Guide to the Preparation of Commemorative Integrity Statements

1.3 Why prepare a CIS?

A CIS is required for each national historic site which falls under Parks Canada's administration. The CIS is also used as the primary basis for planning under the National Historic Sites of Canada Cost-Sharing Program.

Owners of national historic sites not eligible for cost-sharing have also recognized the value of a CIS. CISs have been prepared for numerous non-Parks Canada administered sites.

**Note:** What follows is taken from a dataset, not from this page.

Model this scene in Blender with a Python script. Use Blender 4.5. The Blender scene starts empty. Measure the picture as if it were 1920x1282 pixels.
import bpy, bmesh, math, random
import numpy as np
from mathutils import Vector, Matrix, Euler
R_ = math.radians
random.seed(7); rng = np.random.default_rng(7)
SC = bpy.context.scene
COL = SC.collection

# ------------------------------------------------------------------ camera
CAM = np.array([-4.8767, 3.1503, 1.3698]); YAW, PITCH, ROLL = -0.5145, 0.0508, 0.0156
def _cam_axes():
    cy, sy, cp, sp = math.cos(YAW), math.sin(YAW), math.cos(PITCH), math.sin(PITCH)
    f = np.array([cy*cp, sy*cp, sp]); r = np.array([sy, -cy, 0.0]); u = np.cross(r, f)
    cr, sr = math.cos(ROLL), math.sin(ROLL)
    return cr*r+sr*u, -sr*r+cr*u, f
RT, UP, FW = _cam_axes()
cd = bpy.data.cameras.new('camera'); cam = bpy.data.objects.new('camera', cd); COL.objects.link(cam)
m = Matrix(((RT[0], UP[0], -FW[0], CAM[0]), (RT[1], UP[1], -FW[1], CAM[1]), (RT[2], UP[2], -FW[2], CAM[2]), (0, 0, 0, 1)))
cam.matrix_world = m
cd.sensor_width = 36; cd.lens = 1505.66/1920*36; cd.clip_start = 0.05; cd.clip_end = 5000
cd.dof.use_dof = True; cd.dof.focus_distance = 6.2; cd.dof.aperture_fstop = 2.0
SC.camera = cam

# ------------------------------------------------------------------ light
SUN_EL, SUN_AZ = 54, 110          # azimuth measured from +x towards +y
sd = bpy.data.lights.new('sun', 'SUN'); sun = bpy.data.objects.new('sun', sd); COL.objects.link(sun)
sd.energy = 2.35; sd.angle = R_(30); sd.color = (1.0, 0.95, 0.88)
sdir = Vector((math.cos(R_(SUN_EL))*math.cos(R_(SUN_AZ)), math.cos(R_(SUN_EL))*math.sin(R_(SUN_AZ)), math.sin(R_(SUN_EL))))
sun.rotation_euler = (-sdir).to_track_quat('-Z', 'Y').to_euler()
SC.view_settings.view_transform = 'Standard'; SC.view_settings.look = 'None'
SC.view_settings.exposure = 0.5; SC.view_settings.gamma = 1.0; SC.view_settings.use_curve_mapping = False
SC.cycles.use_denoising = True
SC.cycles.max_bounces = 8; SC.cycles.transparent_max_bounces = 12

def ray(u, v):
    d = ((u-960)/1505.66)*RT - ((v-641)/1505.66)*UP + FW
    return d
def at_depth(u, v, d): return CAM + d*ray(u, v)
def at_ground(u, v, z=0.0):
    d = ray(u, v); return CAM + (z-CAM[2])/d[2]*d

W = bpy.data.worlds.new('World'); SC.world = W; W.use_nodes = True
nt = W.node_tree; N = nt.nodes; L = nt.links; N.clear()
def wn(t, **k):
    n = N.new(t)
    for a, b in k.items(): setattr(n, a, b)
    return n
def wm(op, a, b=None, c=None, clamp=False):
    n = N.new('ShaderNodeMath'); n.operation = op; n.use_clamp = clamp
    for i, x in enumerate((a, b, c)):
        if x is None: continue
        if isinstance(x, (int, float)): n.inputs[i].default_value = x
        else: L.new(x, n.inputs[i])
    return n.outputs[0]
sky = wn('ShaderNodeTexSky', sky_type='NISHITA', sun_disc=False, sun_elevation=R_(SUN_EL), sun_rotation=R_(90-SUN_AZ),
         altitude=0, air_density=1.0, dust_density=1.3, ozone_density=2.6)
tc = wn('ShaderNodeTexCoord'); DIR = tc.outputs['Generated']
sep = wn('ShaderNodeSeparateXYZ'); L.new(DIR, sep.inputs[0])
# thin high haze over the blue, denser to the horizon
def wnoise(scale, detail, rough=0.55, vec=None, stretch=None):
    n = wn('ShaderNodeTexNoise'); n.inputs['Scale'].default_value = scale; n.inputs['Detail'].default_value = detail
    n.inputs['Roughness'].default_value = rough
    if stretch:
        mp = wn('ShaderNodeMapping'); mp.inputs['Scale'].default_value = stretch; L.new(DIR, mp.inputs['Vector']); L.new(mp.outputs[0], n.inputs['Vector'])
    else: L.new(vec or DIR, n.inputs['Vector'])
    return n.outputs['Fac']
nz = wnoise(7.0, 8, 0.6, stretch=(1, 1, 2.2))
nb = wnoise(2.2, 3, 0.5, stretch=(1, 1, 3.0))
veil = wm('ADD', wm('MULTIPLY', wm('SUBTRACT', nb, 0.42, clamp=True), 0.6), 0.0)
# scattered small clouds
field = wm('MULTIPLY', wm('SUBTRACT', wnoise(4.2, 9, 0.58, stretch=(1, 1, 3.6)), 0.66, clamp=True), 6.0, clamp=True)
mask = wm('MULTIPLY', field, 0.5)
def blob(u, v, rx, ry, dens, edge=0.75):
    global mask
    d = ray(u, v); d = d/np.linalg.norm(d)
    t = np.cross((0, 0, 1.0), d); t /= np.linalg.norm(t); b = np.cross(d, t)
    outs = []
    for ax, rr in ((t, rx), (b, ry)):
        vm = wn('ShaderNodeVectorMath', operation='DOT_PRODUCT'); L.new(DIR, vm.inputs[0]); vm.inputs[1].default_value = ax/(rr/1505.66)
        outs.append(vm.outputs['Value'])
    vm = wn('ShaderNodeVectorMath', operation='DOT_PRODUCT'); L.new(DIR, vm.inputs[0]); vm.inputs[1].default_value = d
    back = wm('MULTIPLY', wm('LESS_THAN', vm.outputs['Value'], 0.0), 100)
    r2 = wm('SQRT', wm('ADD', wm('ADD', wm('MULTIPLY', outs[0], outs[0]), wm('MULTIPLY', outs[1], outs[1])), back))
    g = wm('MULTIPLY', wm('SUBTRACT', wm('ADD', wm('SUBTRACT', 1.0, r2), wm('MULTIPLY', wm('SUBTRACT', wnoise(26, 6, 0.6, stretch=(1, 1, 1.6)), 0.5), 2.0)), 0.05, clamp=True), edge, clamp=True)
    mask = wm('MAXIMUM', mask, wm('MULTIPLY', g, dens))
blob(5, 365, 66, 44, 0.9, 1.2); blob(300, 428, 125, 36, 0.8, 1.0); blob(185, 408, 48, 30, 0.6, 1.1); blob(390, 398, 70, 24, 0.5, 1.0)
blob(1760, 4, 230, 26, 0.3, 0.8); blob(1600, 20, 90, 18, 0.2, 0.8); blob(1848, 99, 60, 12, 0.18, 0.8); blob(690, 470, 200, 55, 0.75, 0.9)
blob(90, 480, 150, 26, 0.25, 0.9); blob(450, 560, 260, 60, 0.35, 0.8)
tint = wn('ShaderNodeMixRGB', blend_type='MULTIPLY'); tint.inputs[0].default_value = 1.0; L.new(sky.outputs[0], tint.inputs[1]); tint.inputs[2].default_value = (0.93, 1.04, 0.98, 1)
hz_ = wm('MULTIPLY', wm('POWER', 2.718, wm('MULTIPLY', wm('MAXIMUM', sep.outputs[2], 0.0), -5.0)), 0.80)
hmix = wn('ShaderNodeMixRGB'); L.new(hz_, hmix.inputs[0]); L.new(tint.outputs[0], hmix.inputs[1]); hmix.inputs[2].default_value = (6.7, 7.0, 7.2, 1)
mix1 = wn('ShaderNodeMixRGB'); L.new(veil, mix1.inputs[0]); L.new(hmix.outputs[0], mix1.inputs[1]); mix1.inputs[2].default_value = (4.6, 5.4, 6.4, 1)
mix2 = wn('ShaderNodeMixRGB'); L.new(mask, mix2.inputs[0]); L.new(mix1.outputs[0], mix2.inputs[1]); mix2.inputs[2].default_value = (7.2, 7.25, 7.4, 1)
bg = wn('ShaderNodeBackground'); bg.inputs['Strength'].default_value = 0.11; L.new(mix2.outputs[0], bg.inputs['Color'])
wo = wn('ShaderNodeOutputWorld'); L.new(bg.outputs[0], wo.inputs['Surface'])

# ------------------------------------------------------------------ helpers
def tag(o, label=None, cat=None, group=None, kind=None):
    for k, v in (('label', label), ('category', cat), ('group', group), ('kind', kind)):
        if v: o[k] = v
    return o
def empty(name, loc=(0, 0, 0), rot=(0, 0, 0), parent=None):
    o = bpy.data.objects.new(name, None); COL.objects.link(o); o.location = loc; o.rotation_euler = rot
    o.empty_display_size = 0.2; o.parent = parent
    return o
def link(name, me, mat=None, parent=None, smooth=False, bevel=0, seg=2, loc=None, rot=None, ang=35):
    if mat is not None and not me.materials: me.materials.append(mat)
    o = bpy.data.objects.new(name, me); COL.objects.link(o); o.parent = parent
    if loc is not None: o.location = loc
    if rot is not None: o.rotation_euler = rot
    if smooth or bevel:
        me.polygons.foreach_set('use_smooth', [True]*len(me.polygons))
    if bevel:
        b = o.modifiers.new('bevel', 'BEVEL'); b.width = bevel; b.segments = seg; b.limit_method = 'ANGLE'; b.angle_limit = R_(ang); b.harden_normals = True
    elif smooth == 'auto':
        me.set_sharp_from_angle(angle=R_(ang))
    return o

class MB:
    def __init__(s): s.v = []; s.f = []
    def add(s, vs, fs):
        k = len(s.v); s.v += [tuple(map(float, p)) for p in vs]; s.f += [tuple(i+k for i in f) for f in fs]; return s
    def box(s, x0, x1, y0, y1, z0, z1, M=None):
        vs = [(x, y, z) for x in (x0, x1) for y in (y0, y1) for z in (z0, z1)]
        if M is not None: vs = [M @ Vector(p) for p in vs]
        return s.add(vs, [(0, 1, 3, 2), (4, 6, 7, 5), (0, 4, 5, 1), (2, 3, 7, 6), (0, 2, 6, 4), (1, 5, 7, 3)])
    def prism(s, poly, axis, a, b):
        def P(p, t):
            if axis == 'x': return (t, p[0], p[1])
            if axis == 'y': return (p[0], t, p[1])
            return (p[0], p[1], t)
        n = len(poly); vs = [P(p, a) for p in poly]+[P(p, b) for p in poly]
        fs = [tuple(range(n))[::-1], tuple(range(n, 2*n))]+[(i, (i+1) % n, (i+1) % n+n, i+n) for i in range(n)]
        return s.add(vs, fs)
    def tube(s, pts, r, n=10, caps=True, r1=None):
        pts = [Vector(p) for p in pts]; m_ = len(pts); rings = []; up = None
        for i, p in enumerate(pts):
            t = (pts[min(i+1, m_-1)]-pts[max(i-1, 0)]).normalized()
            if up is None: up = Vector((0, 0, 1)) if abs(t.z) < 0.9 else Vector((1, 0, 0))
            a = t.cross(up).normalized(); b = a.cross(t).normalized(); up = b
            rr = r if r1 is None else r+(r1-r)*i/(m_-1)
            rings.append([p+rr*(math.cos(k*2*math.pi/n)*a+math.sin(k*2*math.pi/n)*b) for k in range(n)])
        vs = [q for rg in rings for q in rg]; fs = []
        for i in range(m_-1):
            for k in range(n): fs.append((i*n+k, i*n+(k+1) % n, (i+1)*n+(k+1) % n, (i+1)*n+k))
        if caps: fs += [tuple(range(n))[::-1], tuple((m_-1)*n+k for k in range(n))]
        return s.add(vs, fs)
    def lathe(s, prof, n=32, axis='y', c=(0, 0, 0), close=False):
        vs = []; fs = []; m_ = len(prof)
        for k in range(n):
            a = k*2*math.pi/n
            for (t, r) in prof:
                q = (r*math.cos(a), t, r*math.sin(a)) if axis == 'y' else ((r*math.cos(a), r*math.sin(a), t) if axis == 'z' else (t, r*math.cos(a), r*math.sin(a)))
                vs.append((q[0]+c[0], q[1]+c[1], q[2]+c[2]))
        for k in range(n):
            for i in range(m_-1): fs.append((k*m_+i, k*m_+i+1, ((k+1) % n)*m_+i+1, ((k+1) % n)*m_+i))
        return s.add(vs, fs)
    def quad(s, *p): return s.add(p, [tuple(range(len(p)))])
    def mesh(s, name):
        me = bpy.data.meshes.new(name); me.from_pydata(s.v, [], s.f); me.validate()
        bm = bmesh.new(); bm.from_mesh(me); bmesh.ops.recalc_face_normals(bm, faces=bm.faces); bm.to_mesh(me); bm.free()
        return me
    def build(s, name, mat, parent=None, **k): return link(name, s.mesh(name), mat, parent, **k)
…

A CIS guides site management by:

  • identifying what is most important about a site relative to the national historic designation and, for Parks Canada sites, ensuring that matters relating to national significance, including resources and messaging, are the highest management priority.
  • ensuring that there is a focus on the "whole", and not just the individual resources.
  • providing the fundamental document to guide management planning and preparation of a conservation and presentation plan (for the National Historic Sites of Canada Cost-Sharing Program), which detail specific actions to be carried out.
  • enunciating a set of heritage values and objectives which can be used in analysing and evaluating the impact of development and adaptive re-use proposals on a site or nearby property.
  • providing the basis for design guidelines for development which may take place within or nearby and which may have an impact on the national historic site.
  • giving direction on heritage messages for marketing plans and programs.
1.3.1 The CIS and Parks Canada's Planning and Reporting Cycle

As the statement of core values for a national historic site, the CIS is integral to all planning and reporting for sites administered by Parks Canada. Several pieces of legislation provide a context for CIS development.

The CIS is directly linked to the management plan. Parks Canada's Guide to Management Planning states that "Ensuring commemorative integrity is the core objective of a national historic site management plan. The commemorative integrity statement, as the site-specific analysis of what constitutes a state of commemorative integrity at a particular national historic site, is fundamental to any management plan." The management plan, in turn, guides the actions laid out each year in business plans.

The CIS is the basis for evaluating the success of the management plan, by establishing whether the actions in the last plan have helped to ensure commemorative integrity.

Whether the site is in a state of commemorative integrity is also evaluated against the CIS. The results of this evaluation contribute to the next management plan and to the State of Protected Heritage Areas Report , Parks Canada's accounting to parliament on the health of national historic sites.